Se já era injustificável a baixa participação do Brasil na dívida sustentável global em todos os setores, como abordei em artigo anterior, quando colocamos a lupa sobre o agroindustrial faltam adjetivos para esse paradoxo: estando no centro da dupla crise — alimentar/social (maior produtor de alimentos) e climática (2º maior emissor agropecuário, atrás da China) — o Brasil não acessa capital sustentável na escala de sua relevância.
Garantir que o Brasil aumente sua produção de alimentos ao mesmo tempo em que protege o meio ambiente exigirá apoio e investimento internacionais. Com o potencial de ser o maior exportador de alimentos do mundo, o país deve se preparar estrategicamente para esse papel — e o mundo deve apoiá-lo. (Atlantic Council, 2024)
Ativo global exige solução global
Como vimos, apesar da recomendação do Atlantic Council, o investimento internacional ainda não veio. O apoio global também não. Mas terão de vir, porque não existe solução doméstica para um problema de escala global. E não há solução para as crises climática e alimentar sem passar pelo Brasil.
Se quisermos que essa solução se dê com soberania e protagonismo brasileiros, serão necessários colaboração, multilateralismo e diplomacia, mas sobretudo uma política de governo que complemente os instrumentos financeiros já existentes — como o TFFF e o Eco Invest — e que seja capaz de enfrentar três barreiras centrais à atração de capital para o agro:
- Escala do financiamento: nenhum investidor internacional atravessará o oceano para apoiar projetos fragmentados.

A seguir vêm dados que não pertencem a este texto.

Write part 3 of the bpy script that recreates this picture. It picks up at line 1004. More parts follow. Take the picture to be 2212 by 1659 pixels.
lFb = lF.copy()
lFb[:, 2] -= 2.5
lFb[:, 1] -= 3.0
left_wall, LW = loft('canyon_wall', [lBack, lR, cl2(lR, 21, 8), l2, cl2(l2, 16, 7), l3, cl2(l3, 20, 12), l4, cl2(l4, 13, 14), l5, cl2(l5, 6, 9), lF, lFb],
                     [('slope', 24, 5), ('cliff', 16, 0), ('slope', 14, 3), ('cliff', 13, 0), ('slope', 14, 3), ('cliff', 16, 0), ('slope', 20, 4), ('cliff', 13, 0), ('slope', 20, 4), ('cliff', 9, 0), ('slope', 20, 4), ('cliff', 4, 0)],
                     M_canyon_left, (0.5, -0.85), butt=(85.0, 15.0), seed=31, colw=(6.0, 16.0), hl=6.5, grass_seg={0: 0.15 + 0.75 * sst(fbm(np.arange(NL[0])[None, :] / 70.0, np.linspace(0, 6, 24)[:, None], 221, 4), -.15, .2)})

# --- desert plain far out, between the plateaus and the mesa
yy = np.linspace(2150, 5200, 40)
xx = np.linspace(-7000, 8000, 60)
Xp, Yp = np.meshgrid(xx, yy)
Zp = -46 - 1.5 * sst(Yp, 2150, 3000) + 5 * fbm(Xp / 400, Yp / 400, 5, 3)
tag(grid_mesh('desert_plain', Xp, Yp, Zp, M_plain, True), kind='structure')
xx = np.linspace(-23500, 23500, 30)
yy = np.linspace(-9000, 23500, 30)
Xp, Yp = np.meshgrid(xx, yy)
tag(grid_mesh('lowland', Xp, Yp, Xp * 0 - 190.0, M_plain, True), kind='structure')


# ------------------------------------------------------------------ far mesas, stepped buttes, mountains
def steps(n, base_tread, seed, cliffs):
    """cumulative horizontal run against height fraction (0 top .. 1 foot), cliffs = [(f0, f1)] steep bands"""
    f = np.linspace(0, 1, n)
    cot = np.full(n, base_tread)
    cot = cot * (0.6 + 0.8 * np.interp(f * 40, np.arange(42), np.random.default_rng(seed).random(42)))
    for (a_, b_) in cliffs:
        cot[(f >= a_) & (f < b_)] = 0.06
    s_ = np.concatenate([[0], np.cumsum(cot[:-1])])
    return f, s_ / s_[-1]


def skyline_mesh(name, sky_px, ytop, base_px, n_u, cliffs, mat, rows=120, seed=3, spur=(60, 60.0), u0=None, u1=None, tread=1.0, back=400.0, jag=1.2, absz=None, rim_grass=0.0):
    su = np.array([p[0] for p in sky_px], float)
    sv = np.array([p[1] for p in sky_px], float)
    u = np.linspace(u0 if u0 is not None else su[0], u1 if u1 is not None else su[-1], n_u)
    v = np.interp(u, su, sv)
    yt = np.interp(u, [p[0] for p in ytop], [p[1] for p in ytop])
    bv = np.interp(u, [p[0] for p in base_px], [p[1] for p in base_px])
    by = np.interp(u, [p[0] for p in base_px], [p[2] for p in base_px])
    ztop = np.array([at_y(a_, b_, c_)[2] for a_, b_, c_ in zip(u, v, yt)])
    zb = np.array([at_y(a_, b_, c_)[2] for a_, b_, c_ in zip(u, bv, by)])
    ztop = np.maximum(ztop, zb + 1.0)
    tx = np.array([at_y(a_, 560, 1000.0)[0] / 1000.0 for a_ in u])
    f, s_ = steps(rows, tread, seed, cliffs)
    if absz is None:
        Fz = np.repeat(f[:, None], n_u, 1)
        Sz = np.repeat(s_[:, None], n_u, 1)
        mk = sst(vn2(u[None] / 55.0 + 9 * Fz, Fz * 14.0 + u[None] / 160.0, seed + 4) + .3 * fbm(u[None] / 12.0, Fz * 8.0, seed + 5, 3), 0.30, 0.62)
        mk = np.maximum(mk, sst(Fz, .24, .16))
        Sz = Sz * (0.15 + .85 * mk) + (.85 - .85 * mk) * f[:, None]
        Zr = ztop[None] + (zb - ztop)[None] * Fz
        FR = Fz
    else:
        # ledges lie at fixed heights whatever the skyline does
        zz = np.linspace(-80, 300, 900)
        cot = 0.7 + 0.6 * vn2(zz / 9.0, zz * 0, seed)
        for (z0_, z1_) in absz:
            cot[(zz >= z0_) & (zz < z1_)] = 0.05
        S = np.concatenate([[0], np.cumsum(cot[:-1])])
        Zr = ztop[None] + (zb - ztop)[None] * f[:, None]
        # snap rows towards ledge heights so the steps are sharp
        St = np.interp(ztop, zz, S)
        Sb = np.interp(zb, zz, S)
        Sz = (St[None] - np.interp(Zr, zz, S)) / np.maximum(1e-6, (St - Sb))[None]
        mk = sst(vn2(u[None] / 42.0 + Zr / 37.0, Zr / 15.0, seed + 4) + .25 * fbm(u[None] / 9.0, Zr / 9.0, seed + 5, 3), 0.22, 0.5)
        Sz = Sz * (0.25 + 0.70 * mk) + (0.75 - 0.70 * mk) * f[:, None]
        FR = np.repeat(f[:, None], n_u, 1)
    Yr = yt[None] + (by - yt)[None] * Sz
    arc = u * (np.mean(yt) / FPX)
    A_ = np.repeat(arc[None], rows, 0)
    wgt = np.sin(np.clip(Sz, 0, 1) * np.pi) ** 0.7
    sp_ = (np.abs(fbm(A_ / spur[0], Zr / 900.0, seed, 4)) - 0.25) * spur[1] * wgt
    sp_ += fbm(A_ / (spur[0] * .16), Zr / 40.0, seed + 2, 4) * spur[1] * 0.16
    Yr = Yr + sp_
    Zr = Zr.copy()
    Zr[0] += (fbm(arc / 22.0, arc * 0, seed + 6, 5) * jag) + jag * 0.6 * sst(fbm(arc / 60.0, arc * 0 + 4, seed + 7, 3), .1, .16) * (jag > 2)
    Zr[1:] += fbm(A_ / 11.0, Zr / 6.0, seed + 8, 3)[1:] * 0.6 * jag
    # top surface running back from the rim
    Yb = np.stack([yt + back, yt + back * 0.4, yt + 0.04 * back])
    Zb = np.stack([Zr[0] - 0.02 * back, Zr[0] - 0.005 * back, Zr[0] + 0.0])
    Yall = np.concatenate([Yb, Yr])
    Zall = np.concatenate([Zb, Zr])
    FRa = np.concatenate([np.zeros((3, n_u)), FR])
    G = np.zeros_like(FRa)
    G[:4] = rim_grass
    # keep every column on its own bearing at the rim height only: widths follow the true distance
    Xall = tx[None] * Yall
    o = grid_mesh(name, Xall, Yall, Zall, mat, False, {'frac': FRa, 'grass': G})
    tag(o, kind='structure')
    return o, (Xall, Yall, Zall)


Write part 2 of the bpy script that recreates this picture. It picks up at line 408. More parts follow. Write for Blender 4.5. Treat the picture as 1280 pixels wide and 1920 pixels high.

- Evidências de sustentabilidade: não há espaço para novos erros ou compromissos cosméticos (nem invenção de rodas). Os instrumentos precisam aderir integralmente, sem variações relevantes, a padrões já reconhecidos pelo investidor.
- Competitividade de preço: o desafio não será resolvido por filantropia, mas por capital privado. O Brasil deve oferecer retorno atrativo, ao mesmo tempo em que mitiga riscos de país e de câmbio.
Pela minha experiência e pela observação atenta da evolução recente do mercado, vejo que já existem instrumentos internacionais de finanças sustentáveis capazes de endereçar esses três desafios.
Não se trata de soluções complexas. É preciso apenas um pouco de engenharia, uma pitada de criatividade — sem a tentação de tropicalizar em excesso — e, sobretudo, uma atuação coordenada, pragmática e obstinada do governo. E, mais do que tudo, rápida. Depois de tantos ataques, o agro brasileiro precisa, e merece, todo o apoio do mundo. Literalmente.